The Mission Report detailed what happened when Green Flight encountered a Japanese fighter, “Capt. Lawrence opened fire when in range and followed it down through a dive, a roll and split-ess [sic]. The Jap smoked and large pieces commenced to fall off the enemy plane. Captain Benbow, Green #3, called Capt. Lawrence, saying, ‘That’s enough Bill, you’ve got him.’ Lt Winn, Green #4, by this time was flying through so much debris he was forced to pull off temporarily losing his leader, Capt. Benbow.  Capt. Benbow was not seen again. About the same time and in the same general area what was believed to be a P-51 was observed by another flight apparently in trouble…this aircraft disappeared into the clouds at about 8000ft. The time was reported 1350. It is possible that Capt. Benbow’s plane was damaged by pieces of the A/C shot down by Capt. Lawrence.” In his Encounter Report, Lawrence wrote, “I pulled up to assemble the flight but Captain Benbow did not rejoin. Prior to Captain Benbow’s disappearance, his radio reception and transmission was excellent and he had not reported any mechanical trouble whatsoever.

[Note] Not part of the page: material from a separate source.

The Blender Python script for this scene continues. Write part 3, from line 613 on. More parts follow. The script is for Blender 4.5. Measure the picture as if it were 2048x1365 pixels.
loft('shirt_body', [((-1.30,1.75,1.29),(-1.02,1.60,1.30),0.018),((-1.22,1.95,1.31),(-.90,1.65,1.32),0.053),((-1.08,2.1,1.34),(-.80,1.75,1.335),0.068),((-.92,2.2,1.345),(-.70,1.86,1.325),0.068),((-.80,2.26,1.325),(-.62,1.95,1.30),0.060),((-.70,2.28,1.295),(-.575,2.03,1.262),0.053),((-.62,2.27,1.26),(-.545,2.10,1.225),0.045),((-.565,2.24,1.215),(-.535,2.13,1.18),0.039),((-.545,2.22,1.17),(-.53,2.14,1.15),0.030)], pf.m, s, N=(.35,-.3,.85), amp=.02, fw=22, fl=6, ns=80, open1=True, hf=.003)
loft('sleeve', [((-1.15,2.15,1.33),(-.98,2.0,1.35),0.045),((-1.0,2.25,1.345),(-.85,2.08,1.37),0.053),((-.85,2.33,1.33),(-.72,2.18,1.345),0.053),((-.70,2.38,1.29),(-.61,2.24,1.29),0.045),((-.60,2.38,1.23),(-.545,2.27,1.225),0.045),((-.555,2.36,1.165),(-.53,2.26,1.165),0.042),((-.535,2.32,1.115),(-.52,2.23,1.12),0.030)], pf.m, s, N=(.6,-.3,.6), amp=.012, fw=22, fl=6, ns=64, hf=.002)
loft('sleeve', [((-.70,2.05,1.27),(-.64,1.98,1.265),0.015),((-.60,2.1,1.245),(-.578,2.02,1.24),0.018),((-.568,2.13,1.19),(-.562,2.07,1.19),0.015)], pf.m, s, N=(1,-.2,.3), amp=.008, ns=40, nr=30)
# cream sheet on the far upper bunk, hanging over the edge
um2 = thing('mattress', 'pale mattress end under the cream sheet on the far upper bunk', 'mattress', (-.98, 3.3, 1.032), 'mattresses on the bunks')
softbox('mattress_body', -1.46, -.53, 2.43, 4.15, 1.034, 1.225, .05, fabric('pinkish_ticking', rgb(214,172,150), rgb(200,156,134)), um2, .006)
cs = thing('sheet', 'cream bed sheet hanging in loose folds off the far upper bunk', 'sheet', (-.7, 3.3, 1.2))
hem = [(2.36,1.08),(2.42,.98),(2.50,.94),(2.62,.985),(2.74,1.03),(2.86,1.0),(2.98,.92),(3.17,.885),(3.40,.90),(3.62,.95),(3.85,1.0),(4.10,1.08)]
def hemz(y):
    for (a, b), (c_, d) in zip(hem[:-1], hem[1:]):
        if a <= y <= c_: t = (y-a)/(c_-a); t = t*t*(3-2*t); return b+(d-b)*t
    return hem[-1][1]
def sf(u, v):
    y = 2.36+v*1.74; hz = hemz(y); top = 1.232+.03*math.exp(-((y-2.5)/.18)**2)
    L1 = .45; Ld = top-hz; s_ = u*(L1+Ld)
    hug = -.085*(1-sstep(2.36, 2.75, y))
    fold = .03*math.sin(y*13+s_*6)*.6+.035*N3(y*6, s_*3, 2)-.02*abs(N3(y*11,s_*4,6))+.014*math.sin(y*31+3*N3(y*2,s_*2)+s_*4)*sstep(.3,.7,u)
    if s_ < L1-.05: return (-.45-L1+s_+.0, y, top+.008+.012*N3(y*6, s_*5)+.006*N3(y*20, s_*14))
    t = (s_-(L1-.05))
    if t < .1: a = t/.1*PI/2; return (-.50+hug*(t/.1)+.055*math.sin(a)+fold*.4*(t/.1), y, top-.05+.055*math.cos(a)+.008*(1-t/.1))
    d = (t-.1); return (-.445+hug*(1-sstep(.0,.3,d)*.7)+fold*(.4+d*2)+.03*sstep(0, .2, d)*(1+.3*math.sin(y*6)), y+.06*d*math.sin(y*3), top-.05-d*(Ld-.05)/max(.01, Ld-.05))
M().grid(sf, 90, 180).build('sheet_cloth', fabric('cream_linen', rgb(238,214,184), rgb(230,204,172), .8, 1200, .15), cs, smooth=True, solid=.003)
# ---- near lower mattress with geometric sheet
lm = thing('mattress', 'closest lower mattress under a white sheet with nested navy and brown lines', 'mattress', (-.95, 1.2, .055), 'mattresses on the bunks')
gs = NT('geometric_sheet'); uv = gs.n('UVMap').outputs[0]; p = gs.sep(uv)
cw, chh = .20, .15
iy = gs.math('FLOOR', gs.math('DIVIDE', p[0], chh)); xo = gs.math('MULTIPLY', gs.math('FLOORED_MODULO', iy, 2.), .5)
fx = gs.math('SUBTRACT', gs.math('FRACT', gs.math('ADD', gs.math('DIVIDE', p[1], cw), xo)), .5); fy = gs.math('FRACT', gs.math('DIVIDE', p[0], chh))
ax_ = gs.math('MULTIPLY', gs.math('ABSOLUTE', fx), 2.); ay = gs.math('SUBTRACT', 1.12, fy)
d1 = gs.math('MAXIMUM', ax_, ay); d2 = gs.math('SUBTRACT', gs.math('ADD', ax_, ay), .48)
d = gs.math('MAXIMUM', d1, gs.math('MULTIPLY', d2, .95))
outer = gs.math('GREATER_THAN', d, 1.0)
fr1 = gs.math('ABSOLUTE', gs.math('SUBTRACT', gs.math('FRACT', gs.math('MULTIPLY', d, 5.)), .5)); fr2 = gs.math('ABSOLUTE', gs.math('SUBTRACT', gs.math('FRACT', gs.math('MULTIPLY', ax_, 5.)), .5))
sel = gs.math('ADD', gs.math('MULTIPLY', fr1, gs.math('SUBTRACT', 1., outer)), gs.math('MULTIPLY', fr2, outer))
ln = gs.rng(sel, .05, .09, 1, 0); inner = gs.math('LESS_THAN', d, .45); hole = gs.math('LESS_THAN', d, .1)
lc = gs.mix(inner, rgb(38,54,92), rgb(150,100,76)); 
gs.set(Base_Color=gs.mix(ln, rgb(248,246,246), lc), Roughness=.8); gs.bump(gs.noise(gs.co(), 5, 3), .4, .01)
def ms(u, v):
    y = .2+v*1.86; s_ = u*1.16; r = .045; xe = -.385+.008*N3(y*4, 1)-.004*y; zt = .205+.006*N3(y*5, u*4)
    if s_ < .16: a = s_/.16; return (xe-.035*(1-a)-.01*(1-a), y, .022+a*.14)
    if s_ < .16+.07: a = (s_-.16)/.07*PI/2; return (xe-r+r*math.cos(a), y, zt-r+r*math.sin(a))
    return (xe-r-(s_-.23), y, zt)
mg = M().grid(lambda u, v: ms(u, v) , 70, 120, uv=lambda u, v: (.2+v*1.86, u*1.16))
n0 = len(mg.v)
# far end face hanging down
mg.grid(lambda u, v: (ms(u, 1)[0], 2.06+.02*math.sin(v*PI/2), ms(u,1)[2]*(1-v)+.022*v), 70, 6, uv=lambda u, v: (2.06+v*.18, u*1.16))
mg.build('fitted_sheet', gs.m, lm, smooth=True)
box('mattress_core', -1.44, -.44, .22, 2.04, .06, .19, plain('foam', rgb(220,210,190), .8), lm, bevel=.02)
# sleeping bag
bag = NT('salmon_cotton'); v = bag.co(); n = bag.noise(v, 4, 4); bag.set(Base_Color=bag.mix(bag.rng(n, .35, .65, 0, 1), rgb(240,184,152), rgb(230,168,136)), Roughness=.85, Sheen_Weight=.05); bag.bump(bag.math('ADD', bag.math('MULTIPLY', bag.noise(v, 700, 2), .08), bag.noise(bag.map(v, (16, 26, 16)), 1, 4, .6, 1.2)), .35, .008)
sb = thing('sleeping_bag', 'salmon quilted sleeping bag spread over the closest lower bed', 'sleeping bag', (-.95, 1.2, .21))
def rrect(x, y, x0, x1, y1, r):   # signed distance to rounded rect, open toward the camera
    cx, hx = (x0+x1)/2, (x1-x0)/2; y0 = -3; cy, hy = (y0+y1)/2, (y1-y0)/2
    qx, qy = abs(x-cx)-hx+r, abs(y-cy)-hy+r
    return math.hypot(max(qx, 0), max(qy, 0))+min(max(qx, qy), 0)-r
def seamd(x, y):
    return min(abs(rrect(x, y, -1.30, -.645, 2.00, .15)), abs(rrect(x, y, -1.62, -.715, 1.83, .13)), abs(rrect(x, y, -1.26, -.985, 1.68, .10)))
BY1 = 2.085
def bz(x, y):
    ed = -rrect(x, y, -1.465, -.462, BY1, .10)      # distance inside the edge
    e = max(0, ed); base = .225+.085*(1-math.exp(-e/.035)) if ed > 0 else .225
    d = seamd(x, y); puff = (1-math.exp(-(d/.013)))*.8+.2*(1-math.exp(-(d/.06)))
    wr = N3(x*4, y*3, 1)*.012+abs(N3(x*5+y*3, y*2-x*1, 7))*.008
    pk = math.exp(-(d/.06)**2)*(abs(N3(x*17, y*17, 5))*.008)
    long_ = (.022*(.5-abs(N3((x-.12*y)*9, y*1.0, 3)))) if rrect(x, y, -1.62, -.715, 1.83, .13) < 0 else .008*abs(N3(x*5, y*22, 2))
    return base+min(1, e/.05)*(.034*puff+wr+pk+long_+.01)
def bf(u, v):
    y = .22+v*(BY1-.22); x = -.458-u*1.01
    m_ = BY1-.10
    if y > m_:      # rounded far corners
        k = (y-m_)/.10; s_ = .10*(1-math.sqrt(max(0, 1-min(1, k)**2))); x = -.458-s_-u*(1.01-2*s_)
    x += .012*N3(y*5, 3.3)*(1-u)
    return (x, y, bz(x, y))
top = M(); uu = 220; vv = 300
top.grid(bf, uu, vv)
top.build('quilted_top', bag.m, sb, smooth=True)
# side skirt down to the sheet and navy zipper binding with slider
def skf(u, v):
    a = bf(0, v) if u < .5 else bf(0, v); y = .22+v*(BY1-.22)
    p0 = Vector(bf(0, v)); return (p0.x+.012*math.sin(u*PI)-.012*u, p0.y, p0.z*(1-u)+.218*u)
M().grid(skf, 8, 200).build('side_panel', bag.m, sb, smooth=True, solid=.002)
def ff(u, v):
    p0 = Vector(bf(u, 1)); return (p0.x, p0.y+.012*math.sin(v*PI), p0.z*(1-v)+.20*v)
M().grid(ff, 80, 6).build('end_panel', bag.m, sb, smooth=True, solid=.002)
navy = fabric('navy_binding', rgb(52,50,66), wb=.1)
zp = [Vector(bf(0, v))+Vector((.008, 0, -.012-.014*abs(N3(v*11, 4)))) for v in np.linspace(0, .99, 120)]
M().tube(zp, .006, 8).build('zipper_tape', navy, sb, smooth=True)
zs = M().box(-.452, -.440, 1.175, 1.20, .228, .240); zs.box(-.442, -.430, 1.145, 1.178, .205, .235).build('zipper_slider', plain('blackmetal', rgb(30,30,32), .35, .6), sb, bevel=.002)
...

Larry Grennan standing on P-51D #538. This is the aircraft which Benbow died in on his final mission – Norma Jatczak photo. (image via Stephen Chapis)
A squadron print showing what Captain Benbow’s Mustang would have looked like. (image via Stephen Chapis)

John’s Mustang crashed in a wooded area approximately 15 miles west of Nagoya. Local villagers removed Benbow’s body from the wreckage and buried him next to his aircraft. In April 1946, a Graves Recovery Team exhumed John’s body and buried him in the United States Armed Forces Cemetery Yokohama #1 on the island of Honshu, Japan. At the wishes of his family, Capt. Benbow was disinterred and brought home to the United States and buried with full military honors at Arlington National Cemetery on January 17th, 1949.

Captain Benbow’s grave. (image via Stephen Chapis)

What brought down Benbow’s P-51 and why he didn’t bail out of his stricken fighter remain a mystery to this day. There have been claims that he was shot down by a Ki-100 flown by Japanese Ace Maj Yohei Hinoki, but Benbow’s nephew believes, as others do, that some of the debris from Bill Lawrence’s victim damaged John’s Mustang. Whatever the cause, on that day America lost a courageous fighter pilot, one who Maj. Malcolm Watters once described as “a good pilot and a very good man,” Bill Lawrence lost a friend, and the Benbow family lost a loving husband, brother, and son.